--- WHAT THIS TASK INVOLVES ---
Repeat each line of the material below exactly as it appears, minus any pictures.

--- MATERIAL PROVIDED ---
---------------

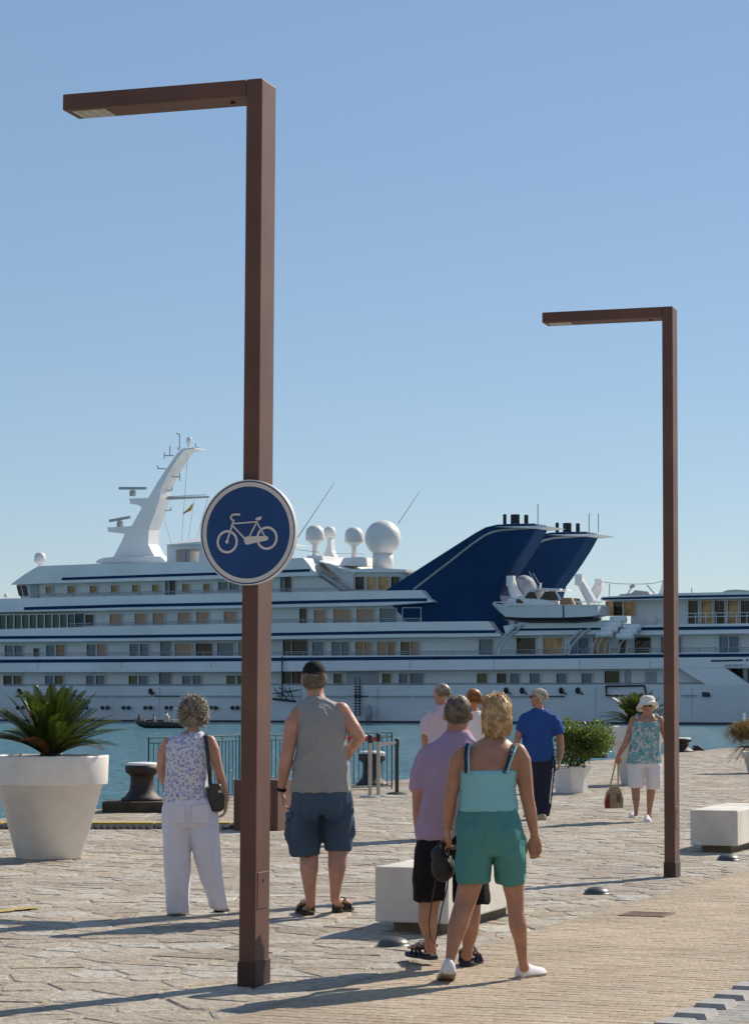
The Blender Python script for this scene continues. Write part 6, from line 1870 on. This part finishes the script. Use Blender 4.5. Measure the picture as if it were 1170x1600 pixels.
# ---- the pair farther off, half hidden by the walking couple
GZ = 27.0
def far_person(label, px, ytop, yaw, sk, hairm, topm, botm, woman, hw):
    g = D(px, 1090 + CAMH * FPX / GZ, GZ); 
    p = Person(label, px, 1090 + CAMH * FPX / GZ, .0125, None, sk)
    k = p.k; yf = 1090 + CAMH * FPX / GZ
    H = yf - ytop
    Yy = lambda f_: yf - H * f_
    p.torso(p.b, [(px + 2, Yy(.55), 20, .1), (px + 2, Yy(.7), 18, .1), (px + 2, Yy(.78), 17, .085), (px + 2, Yy(.845), 9, .06)])
    p.head(px, Yy(.93), hw, H * .066, yaw)
    p.neck(px + 2, Yy(.84), px + 1, Yy(.9), 7.6)
    for s_ in (-1, 1):
        x = px + 2 + s_ * 26
        p.limb(p.b, [(x - s_ * 3, Yy(.79), 0, 6.5), (x, Yy(.7), -.02, 6.3), (x + s_ * 1, Yy(.63), 0, 5.4), (x - s_ * 1, Yy(.52), .06, 4)])
        p.hand(x - s_ * 1, Yy(.515), .06, (0, .1, -1), (-s_, 0, 0), (0, 1, 0), 1, .4)
        p.limb(p.b, [(px + 2 + s_ * 11, Yy(.5), 0, 11), (px + 2 + s_ * 12, Yy(.28), .03 * s_, 8), (px + 2 + s_ * 12, Yy(.05), .05 * s_, 5)])
    p.done()
    m = M()
    p.torso(m, [(px + 2, Yy(.48), 24, .145), (px + 2, Yy(.6), 23, .14), (px + 2, Yy(.72), 24, .135), (px + 2, Yy(.785), 27, .12), (px + 2, Yy(.81), 24, .105), (px + 2, Yy(.83), 14, .085), (px + 2, Yy(.85), 10, .075)])
    for s_ in (-1, 1): p.limb(m, [(px + 2 + s_ * 19, Yy(.79), 0, 9), (px + 2 + s_ * 25, Yy(.75), 0, 9.5), (px + 2 + s_ * 28, Yy(.675), -.01, 8.6)], 14, False)
    p.wear('shirt', m, topm, folds=(0.0228, 6, .6))
    if not woman:
        m = M(); p.limb(m, [(px + 2, Yy(.84), 0, 10.5), (px + 1.5, Yy(.862), 0, 9.6)], 14, False); ob('collar', m, topm, p.e, smooth=True)
    m = M(); p.torso(m, [(px + 2, Yy(.44), 24, .14), (px + 2, Yy(.52), 22, .13)])
    for s_ in (-1, 1): p.limb(m, [(px + 2 + s_ * 11, Yy(.47), 0, 14), (px + 2 + s_ * 12, Yy(.28), .02 * s_, 12), (px + 2 + s_ * 12.5, Yy(.04), .04 * s_, 10)], 14, False)
    p.wear('trousers', m, botm, folds=(0.0228, 6, .4))
    for s_ in (-1, 1): shoe(p, 'shoe', g + V((s_ * .085, -.03, 0)), (s_ * .15, 1, 0), sneak, .26, .095, .085)
    ax = (p.hr, p.hf, V((0, 0, 1))); hc = p.hc
    m = M(); m.ell(hc + V((0, 0, .03)) - p.hf * .02, p.hW * (1.2 if woman else 1.05), p.hD * 1.04, p.hH * .8, 18, 12, ax)
    if woman: m.ell(hc - V((0, 0, .02)) - p.hf * .03, p.hW * 1.2, p.hD * .85, p.hH * .72, 16, 10, ax)
    rg = random.Random(31)
    strands(m, hc + V((0, 0, .025)) - p.hf * .02, (p.hW * (1.18 if woman else 1.03), p.hD * 1.02, p.hH * .8), ax, 700, .06 if woman else .025, .0035, lambda d: d.y < .3 and d.z > -.5, lambda d, r: (d.x * .4 + r.gauss(0, .2), d.y * .3 - .2, -.8 + max(0, d.z) * .6), rg, 4)
    cut_hair(m, hc, p.hf, .35)
    ob('hair', m, hairm, p.e, smooth=True)
    return p
p = far_person('grey haired man in pale pink shirt seen beyond the man in lilac', 688.5, 1067.5, -.9, skin_c, hairmat('sandy_grey_hair', (0.22, 0.17, 0.12), (0.45, 0.37, 0.28)), cloth('pale_pink_cotton', (0.58, 0.46, 0.53), .04), cloth('beige_trousers', (0.3, 0.26, 0.2), .08), False, 10.4)
GZ = 27.6
p = far_person('auburn haired woman in white shirt seen beyond the walking couple', 737, 1075.5, -.95, skin_c, hairmat('auburn_hair', (0.22, 0.085, 0.025), (0.5, 0.25, 0.09)), cloth('white_cotton_shirt', (0.68, 0.66, 0.63), .04), cloth('grey_trousers', (0.12, 0.12, 0.13), .08), True, 9.6)

bpy.data.scenes.remove(TMP)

---------------

--- RESULT OF THE TASK ---
The Blender Python script for this scene continues. Write part 6, from line 1870 on. This part finishes the script. Use Blender 4.5. Measure the picture as if it were 1170x1600 pixels.
# ---- the pair farther off, half hidden by the walking couple
GZ = 27.0
def far_person(label, px, ytop, yaw, sk, hairm, topm, botm, woman, hw):
    g = D(px, 1090 + CAMH * FPX / GZ, GZ); 
    p = Person(label, px, 1090 + CAMH * FPX / GZ, .0125, None, sk)
    k = p.k; yf = 1090 + CAMH * FPX / GZ
    H = yf - ytop
    Yy = lambda f_: yf - H * f_
    p.torso(p.b, [(px + 2, Yy(.55), 20, .1), (px + 2, Yy(.7), 18, .1), (px + 2, Yy(.78), 17, .085), (px + 2, Yy(.845), 9, .06)])
    p.head(px, Yy(.93), hw, H * .066, yaw)
    p.neck(px + 2, Yy(.84), px + 1, Yy(.9), 7.6)
    for s_ in (-1, 1):
        x = px + 2 + s_ * 26
        p.limb(p.b, [(x - s_ * 3, Yy(.79), 0, 6.5), (x, Yy(.7), -.02, 6.3), (x + s_ * 1, Yy(.63), 0, 5.4), (x - s_ * 1, Yy(.52), .06, 4)])
        p.hand(x - s_ * 1, Yy(.515), .06, (0, .1, -1), (-s_, 0, 0), (0, 1, 0), 1, .4)
        p.limb(p.b, [(px + 2 + s_ * 11, Yy(.5), 0, 11), (px + 2 + s_ * 12, Yy(.28), .03 * s_, 8), (px + 2 + s_ * 12, Yy(.05), .05 * s_, 5)])
    p.done()
    m = M()
    p.torso(m, [(px + 2, Yy(.48), 24, .145), (px + 2, Yy(.6), 23, .14), (px + 2, Yy(.72), 24, .135), (px + 2, Yy(.785), 27, .12), (px + 2, Yy(.81), 24, .105), (px + 2, Yy(.83), 14, .085), (px + 2, Yy(.85), 10, .075)])
    for s_ in (-1, 1): p.limb(m, [(px + 2 + s_ * 19, Yy(.79), 0, 9), (px + 2 + s_ * 25, Yy(.75), 0, 9.5), (px + 2 + s_ * 28, Yy(.675), -.01, 8.6)], 14, False)
    p.wear('shirt', m, topm, folds=(0.0228, 6, .6))
    if not woman:
        m = M(); p.limb(m, [(px + 2, Yy(.84), 0, 10.5), (px + 1.5, Yy(.862), 0, 9.6)], 14, False); ob('collar', m, topm, p.e, smooth=True)
    m = M(); p.torso(m, [(px + 2, Yy(.44), 24, .14), (px + 2, Yy(.52), 22, .13)])
    for s_ in (-1, 1): p.limb(m, [(px + 2 + s_ * 11, Yy(.47), 0, 14), (px + 2 + s_ * 12, Yy(.28), .02 * s_, 12), (px + 2 + s_ * 12.5, Yy(.04), .04 * s_, 10)], 14, False)
    p.wear('trousers', m, botm, folds=(0.0228, 6, .4))
    for s_ in (-1, 1): shoe(p, 'shoe', g + V((s_ * .085, -.03, 0)), (s_ * .15, 1, 0), sneak, .26, .095, .085)
    ax = (p.hr, p.hf, V((0, 0, 1))); hc = p.hc
    m = M(); m.ell(hc + V((0, 0, .03)) - p.hf * .02, p.hW * (1.2 if woman else 1.05), p.hD * 1.04, p.hH * .8, 18, 12, ax)
    if woman: m.ell(hc - V((0, 0, .02)) - p.hf * .03, p.hW * 1.2, p.hD * .85, p.hH * .72, 16, 10, ax)
    rg = random.Random(31)
    strands(m, hc + V((0, 0, .025)) - p.hf * .02, (p.hW * (1.18 if woman else 1.03), p.hD * 1.02, p.hH * .8), ax, 700, .06 if woman else .025, .0035, lambda d: d.y < .3 and d.z > -.5, lambda d, r: (d.x * .4 + r.gauss(0, .2), d.y * .3 - .2, -.8 + max(0, d.z) * .6), rg, 4)
    cut_hair(m, hc, p.hf, .35)
    ob('hair', m, hairm, p.e, smooth=True)
    return p
p = far_person('grey haired man in pale pink shirt seen beyond the man in lilac', 688.5, 1067.5, -.9, skin_c, hairmat('sandy_grey_hair', (0.22, 0.17, 0.12), (0.45, 0.37, 0.28)), cloth('pale_pink_cotton', (0.58, 0.46, 0.53), .04), cloth('beige_trousers', (0.3, 0.26, 0.2), .08), False, 10.4)
GZ = 27.6
p = far_person('auburn haired woman in white shirt seen beyond the walking couple', 737, 1075.5, -.95, skin_c, hairmat('auburn_hair', (0.22, 0.085, 0.025), (0.5, 0.25, 0.09)), cloth('white_cotton_shirt', (0.68, 0.66, 0.63), .04), cloth('grey_trousers', (0.12, 0.12, 0.13), .08), True, 9.6)

bpy.data.scenes.remove(TMP)